More Internet journalists are jailed worldwide today than journalists working in any other medium.  This is the finding of the Committee to Protect Journalists’ (CPJ) annual prison census.  For the first time, online journalists, including bloggers, web-based reporters and online editors, represent the largest category of media workers jailed.

The CPJ’s survey found a total of 125 journalists behind bars, at least 56 of whom are online journalists, showing that they make up fully 45 per cent of the total of imprisoned journalists.  The number of online journalists has increased steadily since the CPJ recorded the first jailed Internet writer in its 1997 census.

The high number of online journalists in jails may be a result of the nature of online reporting.  Whereas print journalists are usually employed by a media corporation and therefore have access to protection and legal resources, online journalists are often freelance or are solitary bloggers.

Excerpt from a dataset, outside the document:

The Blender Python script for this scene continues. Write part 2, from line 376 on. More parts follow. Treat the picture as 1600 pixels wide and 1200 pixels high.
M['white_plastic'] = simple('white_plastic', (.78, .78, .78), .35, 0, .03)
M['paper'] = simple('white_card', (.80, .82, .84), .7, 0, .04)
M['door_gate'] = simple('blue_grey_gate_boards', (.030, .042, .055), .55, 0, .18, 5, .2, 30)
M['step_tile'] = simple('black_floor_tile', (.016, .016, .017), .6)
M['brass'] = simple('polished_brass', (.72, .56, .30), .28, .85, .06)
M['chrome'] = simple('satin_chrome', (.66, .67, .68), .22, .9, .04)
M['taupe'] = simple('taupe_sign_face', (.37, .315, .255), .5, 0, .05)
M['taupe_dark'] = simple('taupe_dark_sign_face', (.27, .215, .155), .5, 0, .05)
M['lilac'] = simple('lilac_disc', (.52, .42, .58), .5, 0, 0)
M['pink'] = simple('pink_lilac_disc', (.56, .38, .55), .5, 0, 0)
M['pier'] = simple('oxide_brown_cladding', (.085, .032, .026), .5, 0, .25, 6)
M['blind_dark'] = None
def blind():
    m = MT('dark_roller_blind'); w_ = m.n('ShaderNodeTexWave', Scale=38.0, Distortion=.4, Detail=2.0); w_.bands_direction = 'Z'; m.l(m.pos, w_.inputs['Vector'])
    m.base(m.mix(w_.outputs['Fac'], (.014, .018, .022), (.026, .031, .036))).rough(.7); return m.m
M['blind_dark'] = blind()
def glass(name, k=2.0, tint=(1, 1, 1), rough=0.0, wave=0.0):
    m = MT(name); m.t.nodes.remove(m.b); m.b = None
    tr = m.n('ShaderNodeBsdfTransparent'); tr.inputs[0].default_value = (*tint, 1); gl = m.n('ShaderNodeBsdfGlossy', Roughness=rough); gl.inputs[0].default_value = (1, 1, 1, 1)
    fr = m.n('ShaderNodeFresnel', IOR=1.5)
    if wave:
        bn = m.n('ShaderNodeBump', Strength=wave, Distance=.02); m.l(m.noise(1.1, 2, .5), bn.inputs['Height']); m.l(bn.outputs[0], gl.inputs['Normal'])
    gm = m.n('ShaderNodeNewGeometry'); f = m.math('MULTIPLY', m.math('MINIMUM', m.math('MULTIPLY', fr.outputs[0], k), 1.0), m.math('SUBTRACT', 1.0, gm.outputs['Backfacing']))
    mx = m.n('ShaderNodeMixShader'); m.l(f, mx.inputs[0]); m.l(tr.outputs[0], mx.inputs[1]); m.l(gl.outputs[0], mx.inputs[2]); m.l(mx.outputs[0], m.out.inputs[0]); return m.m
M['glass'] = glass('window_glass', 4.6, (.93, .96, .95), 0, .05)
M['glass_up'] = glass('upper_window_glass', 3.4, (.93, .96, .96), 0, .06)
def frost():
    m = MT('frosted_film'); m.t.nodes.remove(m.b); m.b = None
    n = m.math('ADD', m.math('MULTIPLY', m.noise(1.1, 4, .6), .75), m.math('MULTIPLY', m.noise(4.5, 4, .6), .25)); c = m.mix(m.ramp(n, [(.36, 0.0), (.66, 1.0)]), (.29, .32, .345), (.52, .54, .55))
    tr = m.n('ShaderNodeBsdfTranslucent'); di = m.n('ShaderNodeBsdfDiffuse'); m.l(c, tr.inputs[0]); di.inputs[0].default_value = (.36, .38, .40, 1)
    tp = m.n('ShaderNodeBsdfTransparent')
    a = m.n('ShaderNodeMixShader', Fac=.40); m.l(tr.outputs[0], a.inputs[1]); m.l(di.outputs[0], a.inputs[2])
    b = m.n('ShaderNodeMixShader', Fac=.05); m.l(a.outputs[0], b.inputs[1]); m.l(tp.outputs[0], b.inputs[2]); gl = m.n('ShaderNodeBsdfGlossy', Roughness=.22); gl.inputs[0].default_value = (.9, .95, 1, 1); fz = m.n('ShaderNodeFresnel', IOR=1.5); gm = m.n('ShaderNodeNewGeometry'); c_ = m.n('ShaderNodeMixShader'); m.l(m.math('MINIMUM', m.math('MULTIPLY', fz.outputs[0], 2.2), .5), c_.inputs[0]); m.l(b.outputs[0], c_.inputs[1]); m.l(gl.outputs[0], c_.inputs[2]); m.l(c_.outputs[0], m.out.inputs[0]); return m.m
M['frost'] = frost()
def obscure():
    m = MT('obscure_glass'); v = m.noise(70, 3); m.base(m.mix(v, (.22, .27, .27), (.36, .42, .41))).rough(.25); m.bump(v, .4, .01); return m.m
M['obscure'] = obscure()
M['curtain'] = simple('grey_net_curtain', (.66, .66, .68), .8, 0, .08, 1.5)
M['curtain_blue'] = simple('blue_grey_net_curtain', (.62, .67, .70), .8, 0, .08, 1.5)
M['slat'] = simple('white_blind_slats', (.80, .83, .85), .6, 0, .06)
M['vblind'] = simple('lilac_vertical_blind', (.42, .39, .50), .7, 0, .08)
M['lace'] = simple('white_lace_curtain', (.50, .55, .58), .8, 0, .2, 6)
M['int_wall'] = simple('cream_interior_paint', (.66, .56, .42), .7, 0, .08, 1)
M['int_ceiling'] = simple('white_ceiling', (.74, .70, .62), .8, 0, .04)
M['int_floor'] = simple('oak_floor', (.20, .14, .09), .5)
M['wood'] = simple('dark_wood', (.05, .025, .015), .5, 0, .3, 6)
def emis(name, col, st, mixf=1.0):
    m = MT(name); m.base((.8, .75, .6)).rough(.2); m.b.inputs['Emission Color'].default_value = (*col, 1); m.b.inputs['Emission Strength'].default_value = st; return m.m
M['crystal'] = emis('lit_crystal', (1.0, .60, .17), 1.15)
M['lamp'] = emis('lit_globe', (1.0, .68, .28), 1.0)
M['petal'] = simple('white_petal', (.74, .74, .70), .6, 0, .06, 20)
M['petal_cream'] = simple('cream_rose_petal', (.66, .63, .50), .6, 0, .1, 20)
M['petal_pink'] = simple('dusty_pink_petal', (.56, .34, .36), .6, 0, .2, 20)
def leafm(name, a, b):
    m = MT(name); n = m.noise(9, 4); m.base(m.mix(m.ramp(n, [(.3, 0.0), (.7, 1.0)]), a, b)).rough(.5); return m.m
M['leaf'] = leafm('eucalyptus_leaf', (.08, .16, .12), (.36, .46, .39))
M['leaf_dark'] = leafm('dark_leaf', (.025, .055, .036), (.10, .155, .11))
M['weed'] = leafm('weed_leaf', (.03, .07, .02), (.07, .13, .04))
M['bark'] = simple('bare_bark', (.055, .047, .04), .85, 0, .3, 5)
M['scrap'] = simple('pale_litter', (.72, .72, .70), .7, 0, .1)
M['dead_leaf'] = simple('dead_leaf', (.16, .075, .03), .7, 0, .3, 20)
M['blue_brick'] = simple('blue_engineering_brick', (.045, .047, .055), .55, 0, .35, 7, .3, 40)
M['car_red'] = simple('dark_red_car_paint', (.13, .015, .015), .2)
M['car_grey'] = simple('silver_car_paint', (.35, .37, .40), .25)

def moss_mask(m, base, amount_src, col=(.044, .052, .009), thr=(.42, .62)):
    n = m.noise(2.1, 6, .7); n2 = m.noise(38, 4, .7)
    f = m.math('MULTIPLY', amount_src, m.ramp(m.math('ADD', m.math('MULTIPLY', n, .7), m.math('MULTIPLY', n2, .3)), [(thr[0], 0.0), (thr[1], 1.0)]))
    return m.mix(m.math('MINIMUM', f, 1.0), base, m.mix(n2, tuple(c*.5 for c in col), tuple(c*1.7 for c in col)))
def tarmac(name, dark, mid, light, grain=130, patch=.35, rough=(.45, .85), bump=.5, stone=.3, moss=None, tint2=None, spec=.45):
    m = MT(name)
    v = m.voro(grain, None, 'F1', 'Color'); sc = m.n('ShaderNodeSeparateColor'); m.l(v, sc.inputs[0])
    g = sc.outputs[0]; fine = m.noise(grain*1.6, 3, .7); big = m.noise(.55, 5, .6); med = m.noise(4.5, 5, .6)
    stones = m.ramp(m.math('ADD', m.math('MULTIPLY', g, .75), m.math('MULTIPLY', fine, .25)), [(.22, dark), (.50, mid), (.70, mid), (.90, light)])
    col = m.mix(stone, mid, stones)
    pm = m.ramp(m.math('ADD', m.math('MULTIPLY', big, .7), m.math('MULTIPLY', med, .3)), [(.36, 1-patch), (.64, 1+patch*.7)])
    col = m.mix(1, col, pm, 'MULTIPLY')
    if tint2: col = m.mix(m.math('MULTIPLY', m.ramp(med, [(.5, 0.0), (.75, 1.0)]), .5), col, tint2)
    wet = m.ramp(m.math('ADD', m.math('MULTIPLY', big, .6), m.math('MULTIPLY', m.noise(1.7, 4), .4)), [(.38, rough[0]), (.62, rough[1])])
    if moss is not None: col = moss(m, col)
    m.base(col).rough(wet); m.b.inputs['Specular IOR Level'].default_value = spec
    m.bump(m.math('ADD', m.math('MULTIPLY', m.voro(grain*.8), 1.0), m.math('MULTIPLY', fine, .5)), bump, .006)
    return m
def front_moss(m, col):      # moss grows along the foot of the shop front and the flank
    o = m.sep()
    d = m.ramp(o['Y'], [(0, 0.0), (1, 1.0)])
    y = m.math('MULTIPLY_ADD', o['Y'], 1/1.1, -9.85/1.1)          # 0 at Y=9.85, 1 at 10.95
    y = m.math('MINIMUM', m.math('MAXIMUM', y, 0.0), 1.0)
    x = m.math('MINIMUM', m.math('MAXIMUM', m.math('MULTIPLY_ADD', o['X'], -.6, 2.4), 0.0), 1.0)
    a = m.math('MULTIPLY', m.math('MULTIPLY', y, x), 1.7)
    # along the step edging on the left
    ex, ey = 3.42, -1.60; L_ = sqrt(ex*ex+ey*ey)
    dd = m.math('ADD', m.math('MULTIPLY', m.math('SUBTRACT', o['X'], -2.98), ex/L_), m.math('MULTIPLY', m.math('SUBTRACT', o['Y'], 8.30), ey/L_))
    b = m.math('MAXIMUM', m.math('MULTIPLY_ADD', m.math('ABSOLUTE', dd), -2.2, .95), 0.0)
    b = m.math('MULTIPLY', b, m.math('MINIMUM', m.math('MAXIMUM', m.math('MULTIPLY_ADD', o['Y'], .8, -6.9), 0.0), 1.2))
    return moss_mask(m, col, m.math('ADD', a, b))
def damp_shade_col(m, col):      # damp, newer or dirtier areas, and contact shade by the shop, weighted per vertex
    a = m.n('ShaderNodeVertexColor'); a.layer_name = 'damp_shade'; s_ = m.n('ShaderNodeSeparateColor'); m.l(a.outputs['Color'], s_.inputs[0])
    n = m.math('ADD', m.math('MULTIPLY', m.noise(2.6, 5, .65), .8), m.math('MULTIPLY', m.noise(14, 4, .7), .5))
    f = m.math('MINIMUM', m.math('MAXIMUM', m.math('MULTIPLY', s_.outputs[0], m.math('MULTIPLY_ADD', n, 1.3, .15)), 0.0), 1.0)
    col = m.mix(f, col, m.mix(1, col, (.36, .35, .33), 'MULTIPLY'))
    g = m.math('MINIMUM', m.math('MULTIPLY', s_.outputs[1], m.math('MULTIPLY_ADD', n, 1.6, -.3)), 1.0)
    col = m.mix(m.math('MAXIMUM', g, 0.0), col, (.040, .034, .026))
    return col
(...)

Says CPJ’s Executive Director Joel Simon, "The image of the solitary blogger working at home in pajamas may be appealing, but when the knock comes on the door they are alone and vulnerable.  All of us must stand up for their rights--from Internet companies to journalists and press freedom groups. The future of journalism is online and we are now in a battle with the enemies of press freedom who are using imprisonment to define the limits of public discourse."

Countries named as having imprisoned online journalists include Eritrea, Israel, Iran, Cuba,  the United States, and, not surprisingly, China, where 24 of 28 jailed journalists worked online.

The census has also found that in more than one in ten cases, governments have used a variety of charges unrelated to journalism, such as drug possession, to retaliate against critical writers.